- **RECORD SET**:
----------------

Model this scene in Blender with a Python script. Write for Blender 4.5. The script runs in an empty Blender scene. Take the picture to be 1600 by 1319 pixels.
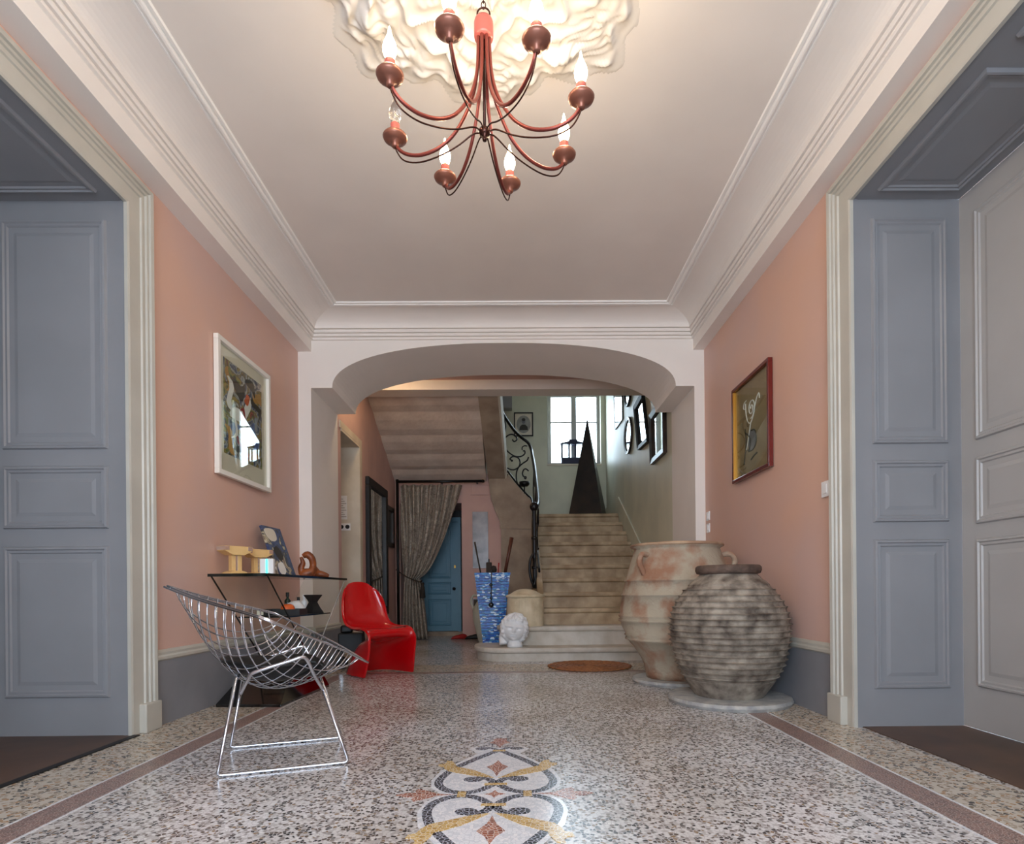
import bpy, bmesh, math, random
from mathutils import Vector, Matrix
random.seed(7)
SC = bpy.context.scene
COL = SC.collection
PI = math.pi

# ---------------------------------------------------------------- camera
cd = bpy.data.cameras.new('camera'); cam = bpy.data.objects.new('camera', cd); COL.objects.link(cam)
cd.sensor_fit = 'HORIZONTAL'; cd.sensor_width = 36.0; cd.lens = 921.6 / 1600 * 36
cd.shift_x = (800 - 815.96) / 1600; cd.shift_y = (925.28 - 659.5) / 1600
cd.clip_start = .02; cd.clip_end = 200
yaw, roll = .0107, -.0092
R0 = Vector((math.cos(yaw), -math.sin(yaw), 0)); FW = Vector((math.sin(yaw), math.cos(yaw), 0)); U0 = Vector((0, 0, 1))
RR = R0 * math.cos(roll) + U0 * math.sin(roll); UU = -R0 * math.sin(roll) + U0 * math.cos(roll)
M = Matrix.Identity(4)
for i in range(3):
    M[i][0] = RR[i]; M[i][1] = UU[i]; M[i][2] = -FW[i]
M[2][3] = .76
cam.matrix_world = M
SC.camera = cam

# ---------------------------------------------------------------- daylight, exposure
w = bpy.data.worlds.new('sky'); SC.world = w; w.use_nodes = True
bg = w.node_tree.nodes['Background']
bg.inputs[0].default_value = (.72, .85, 1.0, 1); bg.inputs[1].default_value = 10.5
def portal(name, loc, rot, sx, sy):
    l = bpy.data.lights.new(name, 'AREA'); l.shape = 'RECTANGLE'; l.size = sx; l.size_y = sy
    l.cycles.is_portal = True
    o = bpy.data.objects.new(name, l); o.location = loc; o.rotation_euler = rot; COL.objects.link(o)
portal('entrance_portal', (-.1, -1.52, 1.6), (PI / 2, 0, 0), 2.7, 3.3)
portal('stair_window_portal', (1.155, 11.70, 3.95), (-PI / 2, 0, 0), 1.1, 1.5)
SC.view_settings.view_transform = 'Standard'; SC.view_settings.look = 'None'
SC.view_settings.gamma = 1; SC.view_settings.use_curve_mapping = False
SC.view_settings.exposure = 0.27
SC.cycles.use_denoising = True
SC.cycles.max_bounces = 12; SC.cycles.diffuse_bounces = 6; SC.cycles.transmission_bounces = 12; SC.cycles.transparent_max_bounces = 16
SC.cycles.sample_clamp_indirect = 6

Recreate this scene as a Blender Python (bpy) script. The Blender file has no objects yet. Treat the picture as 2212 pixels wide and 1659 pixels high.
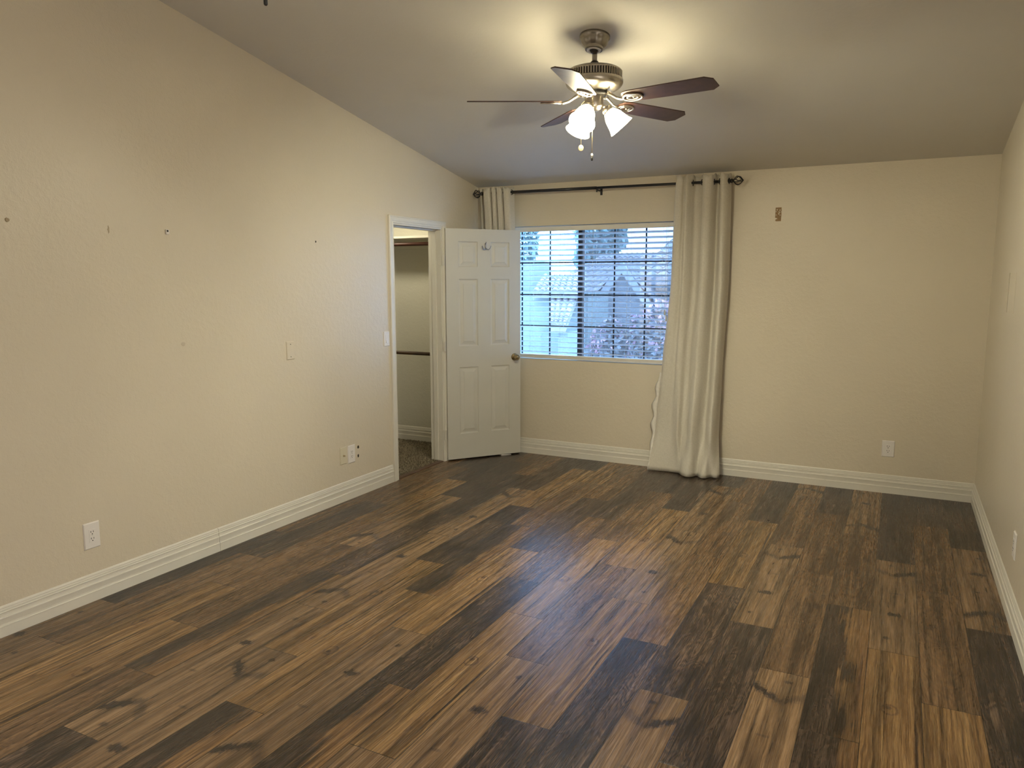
import bpy, bmesh, math, random
from mathutils import Vector, Matrix
random.seed(7)
PI = math.pi
scene = bpy.context.scene
COL = scene.collection

# ------------------------------------------------------------------ camera
CX, CY, CZ = 3.5493, -6.2696, 1.6014
YAW, PITCH, ROLL = -0.4718, -0.1359, -0.0013
FPX, PW, PH = 1637.65, 2212, 1659
_f = Vector((math.sin(YAW)*math.cos(PITCH), math.cos(YAW)*math.cos(PITCH), math.sin(PITCH)))
_r = Vector((math.cos(YAW), -math.sin(YAW), 0))
_u = _r.cross(_f)
_R = _r*math.cos(ROLL) + _u*math.sin(ROLL)
_U = -_r*math.sin(ROLL) + _u*math.cos(ROLL)
cam_d = bpy.data.cameras.new('camera')
cam_d.sensor_fit = 'HORIZONTAL'; cam_d.sensor_width = 36.0
cam_d.lens = FPX/PW*36.0
cam_d.clip_start = 0.02; cam_d.clip_end = 300
cam = bpy.data.objects.new('camera', cam_d); COL.objects.link(cam)
cam.matrix_world = Matrix(((_R.x, _U.x, -_f.x, CX), (_R.y, _U.y, -_f.y, CY), (_R.z, _U.z, -_f.z, CZ), (0, 0, 0, 1)))
scene.camera = cam

# ------------------------------------------------------------------ view, sky
scene.view_settings.view_transform = 'Standard'
scene.view_settings.look = 'None'
scene.view_settings.gamma = 1.0
scene.view_settings.use_curve_mapping = False
scene.view_settings.exposure = 0.14
scene.cycles.use_denoising = True
scene.cycles.max_bounces = 10
scene.cycles.diffuse_bounces = 6
scene.cycles.transparent_max_bounces = 24
scene.cycles.sample_clamp_indirect = 4.0

SKY_STRENGTH = 3.7
LAMP_GLOW = 44.0          # glass shades of the lit fan
BULB_GLOW = 2600.0          # bulbs inside them
LAMP_COL = (1.0, 0.94, 0.71)
world = bpy.data.worlds.new('sky'); scene.world = world; world.use_nodes = True
wn = world.node_tree; wn.nodes.clear()
_bg = wn.nodes.new('ShaderNodeBackground'); _wo = wn.nodes.new('ShaderNodeOutputWorld')
_tc = wn.nodes.new('ShaderNodeTexCoord'); _sx = wn.nodes.new('ShaderNodeSeparateXYZ')
_rp = wn.nodes.new('ShaderNodeValToRGB')
_rp.color_ramp.elements[0].position = 0.14; _rp.color_ramp.elements[0].color = (0.85, 1.62, 3.1, 1)
_rp.color_ramp.elements[1].position = 0.40; _rp.color_ramp.elements[1].color = (1.1, 2.1, 4.0, 1)
wn.links.new(_tc.outputs['Generated'], _sx.inputs[0]); wn.links.new(_sx.outputs['Z'], _rp.inputs[0])
wn.links.new(_rp.outputs[0], _bg.inputs['Color']); _bg.inputs['Strength'].default_value = SKY_STRENGTH
wn.links.new(_bg.outputs[0], _wo.inputs[0])

# ------------------------------------------------------------------ helpers
class NT:
    """small wrapper for building node materials"""
    def __init__(s, name):
        s.mat = bpy.data.materials.new(name); s.mat.use_nodes = True
        s.t = s.mat.node_tree; s.b = s.t.nodes['Principled BSDF']; s.out = s.t.nodes['Material Output']
    def n(s, typ, **kw):
        x = s.t.nodes.new(typ)
        for k, v in kw.items(): setattr(x, k, v)
        return x
    def put(s, sock, v):
        if v is None: return
        if hasattr(v, 'is_linked') or isinstance(v, bpy.types.NodeSocket): s.t.links.new(v, sock)
        else: sock.default_value = v
    def m(s, op, a, b=None, c=None, clamp=False):
        x = s.n('ShaderNodeMath', operation=op); x.use_clamp = clamp
        s.put(x.inputs[0], a); s.put(x.inputs[1], b); s.put(x.inputs[2], c)
        return x.outputs[0]
    def xyz(s, a, b, c=0.0):
        x = s.n('ShaderNodeCombineXYZ'); s.put(x.inputs[0], a); s.put(x.inputs[1], b); s.put(x.inputs[2], c); return x.outputs[0]
    def noise(s, vec=None, scale=1.0, detail=3.0, rough=0.55, dist=0.0):
        x = s.n('ShaderNodeTexNoise'); s.put(x.inputs['Vector'], vec); x.inputs['Scale'].default_value = scale
        x.inputs['Detail'].default_value = detail; x.inputs['Roughness'].default_value = rough; x.inputs['Distortion'].default_value = dist
        return x.outputs[0]
    def sstep(s, v, a, b):
        x = s.n('ShaderNodeMapRange', interpolation_type='SMOOTHSTEP'); s.put(x.inputs[0], v)
        x.inputs[1].default_value = a; x.inputs[2].default_value = b; return x.outputs[0]
    def ramp(s, v, *stops):
        x = s.n('ShaderNodeValToRGB'); s.put(x.inputs[0], v); e = x.color_ramp.elements
        while len(e) < len(stops): e.new(0.5)
        for q, (p, c) in zip(e, stops): q.position = p; q.color = (*c, 1) if len(c) == 3 else c
        return x.outputs[0]
    def mix(s, f, a, b, typ='MIX'):
        x = s.n('ShaderNodeMix', data_type='RGBA', blend_type=typ); s.put(x.inputs[0], f)
        s.put(x.inputs[6], a if not isinstance(a, tuple) else (*a, 1)); s.put(x.inputs[7], b if not isinstance(b, tuple) else (*b, 1))
        return x.outputs[2]
    def bump(s, h, strength=0.3, dist=0.002, normal=None):
        x = s.n('ShaderNodeBump'); x.inputs['Strength'].default_value = strength; x.inputs['Distance'].default_value = dist
        s.put(x.inputs['Height'], h); s.put(x.inputs['Normal'], normal); return x.outputs[0]
    def obj(s): return s.n('ShaderNodeTexCoord').outputs['Object']

def simple(name, col, rough=0.5, metal=0.0, spec=0.5, var=0.0, vscale=30.0, bump=0.0, bscale=200.0, bdist=0.001, coat=0.0):
    t = NT(name); p = t.b
    p.inputs['Roughness'].default_value = rough; p.inputs['Metallic'].default_value = metal
    p.inputs['Specular IOR Level'].default_value = spec; p.inputs['Coat Weight'].default_value = coat
    nz = t.noise(t.obj(), vscale, 3)
    lo = tuple(c*(1-var) for c in col); hi = tuple(min(1, c*(1+var)) for c in col)
    t.put(p.inputs['Base Color'], t.ramp(nz, (0.3, lo), (0.7, hi)))
    if bump: t.put(p.inputs['Normal'], t.bump(t.noise(t.obj(), bscale, 3), bump, bdist))
    return t.mat

def emit(name, col, strength):
    t = NT(name); e = t.n('ShaderNodeEmission'); e.inputs[0].default_value = (*col, 1); e.inputs[1].default_value = strength
    t.t.links.new(e.outputs[0], t.out.inputs[0]); return t.mat

def link(name, me, mat=None, parent=None, loc=None):
    o = bpy.data.objects.new(name, me); COL.objects.link(o)
    if mat is not None:
        for m in (mat if isinstance(mat, (list, tuple)) else [mat]): me.materials.append(m)
    if parent is not None: o.parent = parent
    if loc is not None: o.location = loc
    return o
def obj(name, bm, mat, parent=None, smooth=False, loc=None, bevel=0.0):
    if smooth:
        for f in bm.faces: f.smooth = True
    me = bpy.data.meshes.new(name); bm.normal_update(); bm.to_mesh(me); bm.free()
    o = link(name, me, mat, parent, loc)
    if bevel:
        md = o.modifiers.new('bevel', 'BEVEL'); md.width = bevel; md.segments = 2; md.limit_method = 'ANGLE'
    return o
def tag(o, label, cat, group=None):
    o['label'] = label; o['category'] = cat
    if group: o['group'] = group
    return o
def struct(o, kind='structure'):
    o['kind'] = kind; return o
def thing(name, label, cat, loc=(0, 0, 0), rotz=0.0, group=None):
    o = bpy.data.objects.new(name, None); COL.objects.link(o); o.location = loc; o.rotation_euler = (0, 0, rotz)
    o.empty_display_size = 0.1
    return tag(o, label, cat, group)
def bx(bm, x0, x1, y0, y1, z0, z1, M=None):
    vs = [bm.verts.new(Vector(p) if M is None else M @ Vector(p)) for p in
          ((x0, y0, z0), (x1, y0, z0), (x1, y1, z0), (x0, y1, z0), (x0, y0, z1), (x1, y0, z1), (x1, y1, z1), (x0, y1, z1))]
    fs = [bm.faces.new([vs[i] for i in q]) for q in ((0, 3, 2, 1), (4, 5, 6, 7), (0, 1, 5, 4), (1, 2, 6, 5), (2, 3, 7, 6), (3, 0, 4, 7))]
    return fs
def box(x0, x1, y0, y1, z0, z1, M=None):
    bm = bmesh.new(); bx(bm, x0, x1, y0, y1, z0, z1, M); return bm
def lathe(bm, prof, n=32, M=None, mod=None, cap=True):
    rings = []
    for (r, z) in prof:
        ring = []
        for i in range(n):
            a = 2*PI*i/n; rr = r*(mod(a, z) if mod else 1)
            p = Vector((rr*math.cos(a), rr*math.sin(a), z)); ring.append(bm.verts.new(M @ p if M else p))
        rings.append(ring)
    for a, b in zip(rings, rings[1:]):
        for i in range(n):
            bm.faces.new((a[i], a[(i+1) % n], b[(i+1) % n], b[i]))
    if cap:
        if prof[0][0] > 1e-6: bm.faces.new(rings[0][::-1])
        if prof[-1][0] > 1e-6: bm.faces.new(rings[-1])
    return bm
def tube(bm, pts, r, n=8, closed=False):
    pts = [Vector(p) for p in pts]; rings = []; up = None; N = len(pts)
    for i, p in enumerate(pts):
        if closed: d = pts[(i+1) % N]-pts[i-1]
        else: d = pts[min(i+1, N-1)]-pts[max(i-1, 0)]
        d.normalize()
        if up is None: up = d.orthogonal().normalized()
        up = (up-d*up.dot(d)).normalized(); s = d.cross(up)
        rr = r[i] if isinstance(r, (list, tuple)) else r
        rings.append([bm.verts.new(p+(up*math.cos(2*PI*k/n)+s*math.sin(2*PI*k/n))*rr) for k in range(n)])
    L = N if closed else N-1
    for i in range(L):
        a, b = rings[i], rings[(i+1) % N]
        for k in range(n): bm.faces.new((a[k], a[(k+1) % n], b[(k+1) % n], b[k]))
    if not closed: bm.faces.new(rings[0][::-1]); bm.faces.new(rings[-1])
    return bm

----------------

- **EXERCISE OBJECTIVE**: What's needed is an exact copy of the lines above from the one with "Recreate this scene" through the one with "COL = scene.collection", both included; the pictures stay out.

- **WRITTEN ANSWER**:
Recreate this scene as a Blender Python (bpy) script. The Blender file has no objects yet. Treat the picture as 2212 pixels wide and 1659 pixels high.
import bpy, bmesh, math, random
from mathutils import Vector, Matrix
random.seed(7)
PI = math.pi
scene = bpy.context.scene
COL = scene.collection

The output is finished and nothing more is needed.